Em seu voto sobre aquele caso, o ministro do STF Celso de Mello, recentemente aposentado, lembrou que todas as regras estabelecidas pelos artigos 406 a 421 do CPP disciplinam a produção de provas destinadas a embasar a conclusão judicial na primeira fase do procedimento do tribunal do júri.
“Trata-se de arranjo legal que busca evitar a submissão dos acusados ao conselho de sentença de forma temerária”, avaliou Sebastião Reis Júnior, para quem tais exigências legais não teriam razão de ser caso se admitisse como suficiente o inquérito policial.
Presunção de inocência
Ele observou ainda que a posição do STF decorre do entendimento de que, após a Constituição de 1988, não há mais amparo constitucional e legal para a regra in dubio pro societate, segundo a qual, na decisão sobre a pronúncia, eventual dúvida quanto à autoria deveria pesar em favor do interesse social na apuração do crime.

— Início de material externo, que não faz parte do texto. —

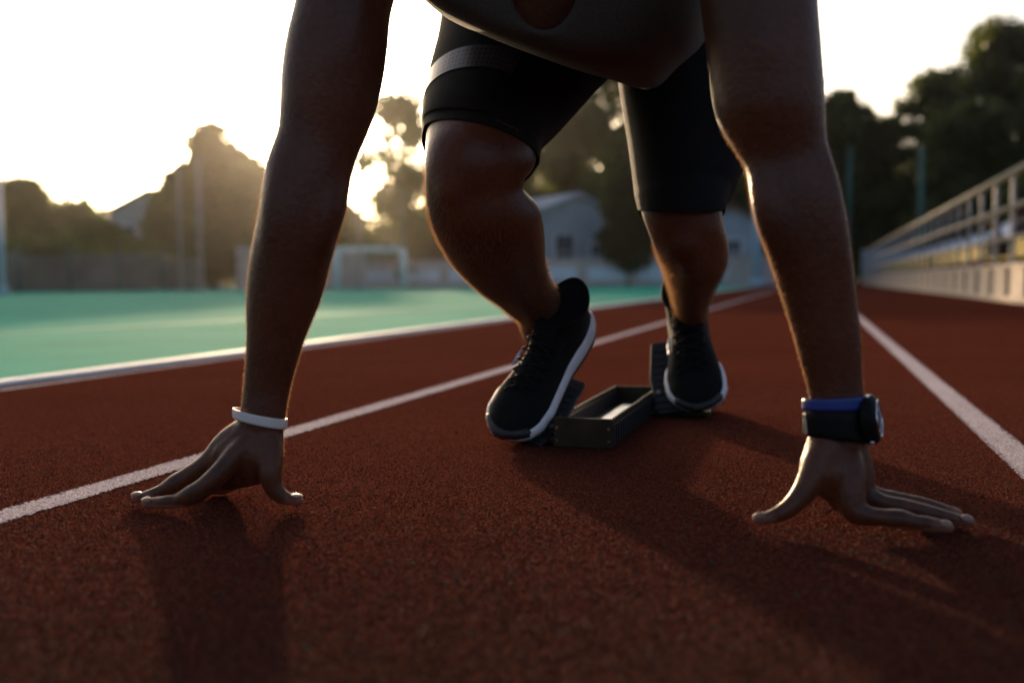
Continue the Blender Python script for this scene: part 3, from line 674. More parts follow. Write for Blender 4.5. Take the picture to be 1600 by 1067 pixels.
fz = link('body_hair', npmesh('body_hair', np.concatenate(Vs), np.concatenate(Fs)), HAIR, person, smooth=False); fz['kind'] = 'stuff'; fz['label'] = 'fine hair on the shins and forearms'

# shorts: a loft per leg with a hem band, and a seat piece
shorts = MB()
def short_leg(rows, end_edge, off=.004, drop=.035, kf=1.0):
    rr, C = limb(rows, 60, 56, off=off, rnd=False)
    T_ = np.gradient(C, axis=0)
    for i in range(len(rr)):
        w_ = max(0.0, (i - 18) / (len(rr) - 19)); t_ = nrm(T_[i]); vd = nrm(CAM - C[i]); rb_ = max(np.dot(q - C[i], vd) for q in rr[i])
        rr[i] = [q + (-RMn[:, 1] * drop + RMn[:, 2] * drop * kf + vd * .005) * w_ * max(0, np.dot(q - C[i], vd) / rb_) for q in rr[i]]
    if 1:
        pass
    k = int(len(rr) * end_edge); rr = rr[:k + 1]; out = []
    for i, r_ in enumerate(rr):
        c_ = np.mean(r_, axis=0); t = (k - i)
        g = 1.0 + (.004 if t <= 5 else (-.006 if t == 6 else 0)); out.append([c_ + (q - c_) * g for q in r_])
    cN = np.mean(out[-1], axis=0); out.append([cN + (q - cN) * .985 for q in out[-1]]); out.append([cN + (q - cN) * .97 for q in out[-3]])
    return out, rr, C
shL = [(700, -120, 1030, -60, 1.78, .9), (697, -30, 1000, 42, 1.72, .9), (689, 50, 944, 110, 1.62, .86), (672, 122, 890, 170, 1.52, .86), (664, 174, 848, 212, 1.44, .87), (664, 196, 840, 234, 1.42, .86), (664, 211, 837, 250, 1.40, .84)]
oL, rL, _ = short_leg(shL, .99, drop=.040, kf=.9)
shorts.rings(oL, cap=False)
shR = [(930, -110, 1195, -110, 1.85, .9), (948, -20, 1190, -20, 1.82, .9), (964, 80, 1176, 80, 1.78, .88), (974, 150, 1172, 160, 1.74, .88), (986, 220, 1168, 236, 1.70, .88), (994, 285, 1148, 288, 1.66, .9), (997, 302, 1134, 314, 1.64, .92), (1001, 322, 1128, 334, 1.63, .92)]
oR, rR, _ = short_leg(shR, .99, drop=.040, kf=.4)
shorts.rings(oR, cap=False)
shorts.rings([oval(930, -150, 190, 150, 1.62), oval(940, -110, 215, 150, 1.70), oval(950, -90, 225, 150, 1.78), oval(955, -100, 215, 150, 1.88), oval(958, -110, 150, 110, 1.97)])
so = shorts.build('shorts', SHORTS, person, smooth=True)
for hem, hip in ((oL[-3], oL[0]), (oR[-3], oR[0])):
    Hm = np.array(hem); c0 = Hm.mean(0); nv_ = np.linalg.svd(Hm - c0)[2][2]; ax_ = np.mean(hip, axis=0) - c0; nv_ = nv_ if np.dot(nv_, ax_) > 0 else -nv_
    above = (co - c0) @ nv_; near_ = segdist(c0, np.mean(hip, axis=0), co) < .17
    w_ = np.clip((above - .010) / .014, 0, 1) * near_ * np.clip(above / .0001, 0, 1); co = (co - nor * (w_ * .013)[:, None]).astype(np.float32)
bme.vertices.foreach_set('co', co.ravel()); bme.update()
# perforated band on the front of the image-left leg
def band_patch(rr, v0, v1, u0, u1, lift):
    n = len(rr[0]); V = []; UV = []; nu, nvv = 60, 8
    for i in range(nvv + 1):
        v = v0 + (v1 - v0) * i / nvv; fi = v * (len(rr) - 1); i0 = int(fi); t = fi - i0
        for j in range(nu + 1):
            u = (u0 + (u1 - u0) * j / nu) % 1.0 * n; j0 = int(u) % n; s_ = u - int(u)
            def q(i_): return rr[i_][j0] * (1 - s_) + rr[i_][(j0 + 1) % n] * s_
            p_ = q(i0) * (1 - t) + q(min(i0 + 1, len(rr) - 1)) * t; c_ = np.mean(rr[i0], axis=0) * (1 - t) + np.mean(rr[min(i0 + 1, len(rr) - 1)], axis=0) * t
            V.append(p_ + nrm(p_ - c_) * lift); UV.append((j / nu * 30 + (i % 1), i / nvv * 5))
    Fq = [(i * (nu + 1) + j, i * (nu + 1) + j + 1, (i + 1) * (nu + 1) + j + 1, (i + 1) * (nu + 1) + j) for i in range(nvv) for j in range(nu)]
    me = bpy.data.meshes.new('band'); me.from_pydata([tuple(v) for v in V], [], Fq); l = me.uv_layers.new(name='UVMap')
    for p_ in me.polygons:
        for li in p_.loop_indices: l.data[li].uv = UV[me.loops[li].vertex_index]
    return me
# which half of the ring faces the camera
testq = rL[30]; near = int(np.argmin([np.linalg.norm(q - CAM) for q in testq])) / len(testq)
lefti = int(np.argmin([np.dot(q - CAM, RX) for q in testq])) / len(testq)
print('near', near, 'left', lefti)
NEAR, LEFT = near, lefti

# shirt
def poly_ring(ctrl, d, n=72): return ringpts(ctrl, d, n)
shirt = MB()
def srings(lst):
    out = []
    for ctrl, d in lst: out.append(ringpts(ctrl, d, 80))
    return out
def neck(sx, cyb, d, top=-250): return [(850, cyb), (850 + sx * .55, cyb - 14), (850 + sx * .95, cyb - 60), (850 + sx * 1.1, cyb - 150), (850 + sx * .6, top), (850, top - 15), (850 - sx * .6, top), (850 - sx * 1.1, cyb - 150), (850 - sx * .95, cyb - 60), (850 - sx * .55, cyb - 14)]
R0 = neck(56, 46, 1.115)
R1 = neck(62, 52, 1.10)
R2 = [(858, 84), (935, 88), (1010, 50), (1065, -30), (1050, -240), (850, -330), (650, -240), (632, -60), (665, -5), (755, 50)]
R3 = [(900, 106), (970, 112), (1040, 95), (1098, 20), (1090, -250), (860, -350), (640, -250), (636, -60), (672, 12), (770, 62)]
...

Por sua vez, comentou Sebastião Reis Júnior, o princípio da presunção de inocência, consagrado na Constituição, impõe ao Ministério Público, como órgão acusador, a responsabilidade de comprovar suas alegações em todas as fases e procedimentos do processo penal. Outros dois princípios – o contraditório e a ampla defesa –, até como meio de sua concretização, impedem, segundo o relator, que a sentença de pronúncia tenha por base exclusiva provas não confirmadas na fase judicial.
Mais rigor
O ministro do STJ destacou ainda que os julgamentos proferidos pelo tribunal do júri possuem peculiaridades que estão em permanente discussão no Judiciário a respeito da possibilidade de revisão das decisões de mérito e da extensão dessa revisão, o que torna “mais acertado exigir maior rigor na fase de pronúncia”.
Ao conceder o habeas corpus, o relator apontou que a própria sentença, no caso sob análise, admitiu que os depoimentos considerados como prova não foram repetidos em juízo, sendo, assim, necessário despronunciar o paciente e revogar a prisão preventiva, sem prejuízo da possibilidade de apresentação de futura denúncia com base em novos elementos, como previsto no artigo 414 do CPP.
“Objetivando reposicionar o entendimento desta Sexta Turma, entendo que é ilegal a sentença de pronúncia com base exclusiva em provas produzidas no inquérito, nos termos do artigo 155 do Código de Processo Penal”, concluiu o magistrado.